A general framework to test gravity using galaxy clusters V: A self-consistent pipeline for unbiased constraints of $f(R)$ gravity

We present a Markov chain Monte Carlo pipeline that can be used for robust and unbiased constraints of $f(R)$ gravity using galaxy cluster number counts. This pipeline makes use of a detailed modelling of the halo mass function in $f(R)$ gravity, which is based on the spherical collapse model and calibrated by simulations, and fully accounts for the effects of the fifth force on the dynamical mass, the halo concentration and the observable-mass scaling relations.
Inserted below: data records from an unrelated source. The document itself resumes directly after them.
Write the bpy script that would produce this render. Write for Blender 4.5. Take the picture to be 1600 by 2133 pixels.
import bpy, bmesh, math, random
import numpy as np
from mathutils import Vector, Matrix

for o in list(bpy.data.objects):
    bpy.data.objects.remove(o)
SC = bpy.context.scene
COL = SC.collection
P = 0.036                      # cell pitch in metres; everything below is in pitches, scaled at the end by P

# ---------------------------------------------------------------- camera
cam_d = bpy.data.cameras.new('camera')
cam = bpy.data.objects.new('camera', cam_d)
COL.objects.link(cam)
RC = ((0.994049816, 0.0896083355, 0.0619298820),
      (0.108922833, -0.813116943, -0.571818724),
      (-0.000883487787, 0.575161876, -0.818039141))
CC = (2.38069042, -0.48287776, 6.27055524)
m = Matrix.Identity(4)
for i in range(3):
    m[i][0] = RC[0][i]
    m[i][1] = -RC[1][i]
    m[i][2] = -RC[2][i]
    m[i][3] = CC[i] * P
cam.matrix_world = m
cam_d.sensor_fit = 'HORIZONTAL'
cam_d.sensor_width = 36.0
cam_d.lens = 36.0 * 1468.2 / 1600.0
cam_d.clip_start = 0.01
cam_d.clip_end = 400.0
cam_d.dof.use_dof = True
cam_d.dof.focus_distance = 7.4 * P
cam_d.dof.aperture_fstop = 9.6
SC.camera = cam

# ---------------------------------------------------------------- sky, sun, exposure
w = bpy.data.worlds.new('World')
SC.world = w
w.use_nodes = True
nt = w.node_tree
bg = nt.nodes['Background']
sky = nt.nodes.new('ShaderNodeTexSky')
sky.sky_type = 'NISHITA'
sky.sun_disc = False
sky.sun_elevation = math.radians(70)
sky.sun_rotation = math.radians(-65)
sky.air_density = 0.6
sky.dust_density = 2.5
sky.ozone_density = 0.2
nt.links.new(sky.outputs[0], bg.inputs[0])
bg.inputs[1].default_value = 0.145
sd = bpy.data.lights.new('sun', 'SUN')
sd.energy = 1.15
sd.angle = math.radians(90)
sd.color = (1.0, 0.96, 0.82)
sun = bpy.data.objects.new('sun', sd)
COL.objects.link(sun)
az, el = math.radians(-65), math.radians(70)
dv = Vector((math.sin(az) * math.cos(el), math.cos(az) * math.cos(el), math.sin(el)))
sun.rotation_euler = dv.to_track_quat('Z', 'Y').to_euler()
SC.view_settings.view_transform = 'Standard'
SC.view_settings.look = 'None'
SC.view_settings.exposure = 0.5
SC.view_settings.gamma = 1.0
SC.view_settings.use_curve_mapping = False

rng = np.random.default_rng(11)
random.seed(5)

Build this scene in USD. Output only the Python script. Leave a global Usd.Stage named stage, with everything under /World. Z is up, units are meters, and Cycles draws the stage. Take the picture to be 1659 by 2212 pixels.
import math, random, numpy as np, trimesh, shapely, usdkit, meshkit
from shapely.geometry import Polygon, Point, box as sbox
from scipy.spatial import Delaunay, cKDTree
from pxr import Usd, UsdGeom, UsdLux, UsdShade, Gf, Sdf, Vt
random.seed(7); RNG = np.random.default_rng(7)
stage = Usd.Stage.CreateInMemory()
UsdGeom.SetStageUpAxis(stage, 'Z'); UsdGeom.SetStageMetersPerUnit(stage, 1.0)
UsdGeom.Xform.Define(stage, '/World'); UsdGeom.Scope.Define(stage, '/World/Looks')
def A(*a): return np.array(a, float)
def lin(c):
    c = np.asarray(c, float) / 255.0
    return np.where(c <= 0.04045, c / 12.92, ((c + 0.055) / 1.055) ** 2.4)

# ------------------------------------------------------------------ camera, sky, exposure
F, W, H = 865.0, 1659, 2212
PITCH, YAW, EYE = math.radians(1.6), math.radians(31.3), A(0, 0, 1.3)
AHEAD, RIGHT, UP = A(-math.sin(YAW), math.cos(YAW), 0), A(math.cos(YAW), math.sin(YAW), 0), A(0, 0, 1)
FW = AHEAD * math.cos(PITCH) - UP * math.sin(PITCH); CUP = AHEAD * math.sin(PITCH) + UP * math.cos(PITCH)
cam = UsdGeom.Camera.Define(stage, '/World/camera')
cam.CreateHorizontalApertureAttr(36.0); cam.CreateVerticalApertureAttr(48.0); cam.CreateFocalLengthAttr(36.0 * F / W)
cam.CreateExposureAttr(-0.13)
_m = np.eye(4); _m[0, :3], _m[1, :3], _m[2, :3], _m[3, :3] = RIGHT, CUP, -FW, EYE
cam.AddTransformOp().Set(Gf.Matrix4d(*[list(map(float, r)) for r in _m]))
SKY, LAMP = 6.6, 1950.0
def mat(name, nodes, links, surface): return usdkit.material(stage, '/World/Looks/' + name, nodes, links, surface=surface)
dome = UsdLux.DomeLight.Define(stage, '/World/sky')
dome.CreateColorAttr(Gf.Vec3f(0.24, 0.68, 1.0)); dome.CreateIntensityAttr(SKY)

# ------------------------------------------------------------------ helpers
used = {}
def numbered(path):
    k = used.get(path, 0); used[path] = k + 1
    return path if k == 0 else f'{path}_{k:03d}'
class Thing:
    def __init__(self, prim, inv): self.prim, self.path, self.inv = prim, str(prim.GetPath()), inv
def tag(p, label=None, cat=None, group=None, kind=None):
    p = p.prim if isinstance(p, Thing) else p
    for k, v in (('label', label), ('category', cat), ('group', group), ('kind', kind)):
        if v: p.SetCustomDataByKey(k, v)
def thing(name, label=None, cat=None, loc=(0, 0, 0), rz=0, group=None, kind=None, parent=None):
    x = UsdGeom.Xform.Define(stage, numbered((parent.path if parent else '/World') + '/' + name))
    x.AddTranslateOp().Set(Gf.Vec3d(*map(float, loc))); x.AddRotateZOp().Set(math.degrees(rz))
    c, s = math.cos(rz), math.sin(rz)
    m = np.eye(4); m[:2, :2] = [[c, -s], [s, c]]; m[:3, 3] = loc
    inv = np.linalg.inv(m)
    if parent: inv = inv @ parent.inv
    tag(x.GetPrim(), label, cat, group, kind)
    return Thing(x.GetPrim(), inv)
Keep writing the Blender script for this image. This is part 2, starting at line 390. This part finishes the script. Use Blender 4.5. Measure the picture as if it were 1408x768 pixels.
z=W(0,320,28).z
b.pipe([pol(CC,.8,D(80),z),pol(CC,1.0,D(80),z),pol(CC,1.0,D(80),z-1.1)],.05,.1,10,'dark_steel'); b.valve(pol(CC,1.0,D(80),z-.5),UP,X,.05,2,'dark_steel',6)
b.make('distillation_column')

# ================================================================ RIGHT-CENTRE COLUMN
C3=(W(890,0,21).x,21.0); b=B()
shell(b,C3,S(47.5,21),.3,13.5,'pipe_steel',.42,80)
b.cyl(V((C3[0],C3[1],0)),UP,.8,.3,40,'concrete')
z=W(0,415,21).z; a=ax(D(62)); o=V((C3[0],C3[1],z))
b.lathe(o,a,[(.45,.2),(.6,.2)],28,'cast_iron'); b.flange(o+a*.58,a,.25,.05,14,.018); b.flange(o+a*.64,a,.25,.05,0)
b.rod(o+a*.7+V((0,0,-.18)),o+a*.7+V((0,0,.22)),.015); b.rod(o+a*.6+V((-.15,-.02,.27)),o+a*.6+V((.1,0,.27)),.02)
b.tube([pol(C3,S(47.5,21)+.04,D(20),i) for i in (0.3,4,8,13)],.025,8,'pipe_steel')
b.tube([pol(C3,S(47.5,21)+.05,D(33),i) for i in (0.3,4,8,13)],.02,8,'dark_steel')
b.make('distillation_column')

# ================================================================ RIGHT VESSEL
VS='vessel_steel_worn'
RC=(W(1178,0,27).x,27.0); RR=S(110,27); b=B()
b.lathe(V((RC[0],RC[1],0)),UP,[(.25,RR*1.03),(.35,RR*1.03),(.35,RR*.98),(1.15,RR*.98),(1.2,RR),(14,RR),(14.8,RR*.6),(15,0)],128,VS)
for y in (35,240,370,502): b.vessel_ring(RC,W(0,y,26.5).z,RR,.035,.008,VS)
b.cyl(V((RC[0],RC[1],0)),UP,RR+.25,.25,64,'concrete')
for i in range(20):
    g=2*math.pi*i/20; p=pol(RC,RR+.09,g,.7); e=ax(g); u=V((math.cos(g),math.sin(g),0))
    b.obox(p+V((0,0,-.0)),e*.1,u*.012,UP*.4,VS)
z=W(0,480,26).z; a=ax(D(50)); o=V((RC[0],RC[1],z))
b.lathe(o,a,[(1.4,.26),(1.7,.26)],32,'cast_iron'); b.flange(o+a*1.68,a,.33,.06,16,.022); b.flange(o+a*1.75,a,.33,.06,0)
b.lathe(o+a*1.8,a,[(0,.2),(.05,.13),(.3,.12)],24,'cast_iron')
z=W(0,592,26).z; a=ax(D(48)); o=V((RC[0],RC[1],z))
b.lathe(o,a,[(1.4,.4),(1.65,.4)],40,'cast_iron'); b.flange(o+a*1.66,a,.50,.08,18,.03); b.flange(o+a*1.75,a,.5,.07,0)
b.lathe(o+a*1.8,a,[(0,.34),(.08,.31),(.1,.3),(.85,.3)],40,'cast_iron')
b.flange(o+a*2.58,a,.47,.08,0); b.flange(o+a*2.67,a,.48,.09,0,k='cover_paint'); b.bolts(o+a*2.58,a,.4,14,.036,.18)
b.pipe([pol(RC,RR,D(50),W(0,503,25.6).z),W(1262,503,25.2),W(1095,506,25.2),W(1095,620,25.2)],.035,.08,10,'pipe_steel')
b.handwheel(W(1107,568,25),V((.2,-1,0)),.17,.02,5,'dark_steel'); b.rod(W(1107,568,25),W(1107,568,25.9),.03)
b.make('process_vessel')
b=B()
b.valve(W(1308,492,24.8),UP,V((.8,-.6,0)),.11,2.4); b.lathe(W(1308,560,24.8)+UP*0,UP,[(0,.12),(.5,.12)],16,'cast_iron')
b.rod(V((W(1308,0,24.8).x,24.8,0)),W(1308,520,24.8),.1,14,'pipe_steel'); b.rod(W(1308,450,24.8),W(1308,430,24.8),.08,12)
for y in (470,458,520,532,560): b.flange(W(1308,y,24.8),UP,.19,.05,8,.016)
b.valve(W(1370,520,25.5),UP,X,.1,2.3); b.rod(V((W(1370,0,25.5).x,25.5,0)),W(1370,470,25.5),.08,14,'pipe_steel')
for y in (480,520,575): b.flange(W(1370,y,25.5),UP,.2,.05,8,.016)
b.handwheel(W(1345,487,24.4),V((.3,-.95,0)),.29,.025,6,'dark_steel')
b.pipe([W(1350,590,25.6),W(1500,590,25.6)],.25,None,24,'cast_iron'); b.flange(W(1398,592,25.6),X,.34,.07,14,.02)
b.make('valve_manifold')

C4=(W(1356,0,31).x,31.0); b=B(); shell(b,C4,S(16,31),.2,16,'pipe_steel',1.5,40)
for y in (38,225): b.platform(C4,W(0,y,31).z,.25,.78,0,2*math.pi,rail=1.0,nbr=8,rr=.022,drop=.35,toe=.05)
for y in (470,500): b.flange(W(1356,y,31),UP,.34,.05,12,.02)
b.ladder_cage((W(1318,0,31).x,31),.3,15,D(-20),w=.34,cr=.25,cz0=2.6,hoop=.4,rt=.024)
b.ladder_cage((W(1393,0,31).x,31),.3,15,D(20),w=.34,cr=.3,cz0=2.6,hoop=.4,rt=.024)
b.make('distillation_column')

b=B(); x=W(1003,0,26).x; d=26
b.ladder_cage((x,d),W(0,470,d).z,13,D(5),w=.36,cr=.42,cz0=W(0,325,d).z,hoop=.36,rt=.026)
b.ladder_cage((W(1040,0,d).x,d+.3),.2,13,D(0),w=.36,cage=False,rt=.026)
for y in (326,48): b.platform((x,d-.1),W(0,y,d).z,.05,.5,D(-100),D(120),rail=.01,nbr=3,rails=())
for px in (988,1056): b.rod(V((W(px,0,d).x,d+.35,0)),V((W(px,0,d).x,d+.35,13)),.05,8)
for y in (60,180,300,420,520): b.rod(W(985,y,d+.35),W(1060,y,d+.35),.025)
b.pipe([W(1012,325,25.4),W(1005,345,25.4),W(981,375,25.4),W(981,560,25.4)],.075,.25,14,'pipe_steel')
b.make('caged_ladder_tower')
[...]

Using a set of mock cluster catalogues observed through the thermal Sunyaev-Zeldovich effect, we demonstrate that this pipeline, which constrains the present-day background scalar field $f_{R0}$, performs very well for both $Lambda$CDM and $f(R)$ fiducial cosmologies. We find that using an incomplete treatment of the scaling relation, which could deviate from the usual power-law behaviour in $f(R)$ gravity, can lead to imprecise and biased constraints. We also find that various degeneracies between the modified gravity, cosmological and scaling relation parameters can significantly affect the constraints, and show how this can be rectified by using tighter priors and better knowledge of the cosmological and scaling relation parameters. Our pipeline can be easily extended to other modified gravity models, to test gravity on large scales using galaxy cluster catalogues from ongoing and upcoming surveys.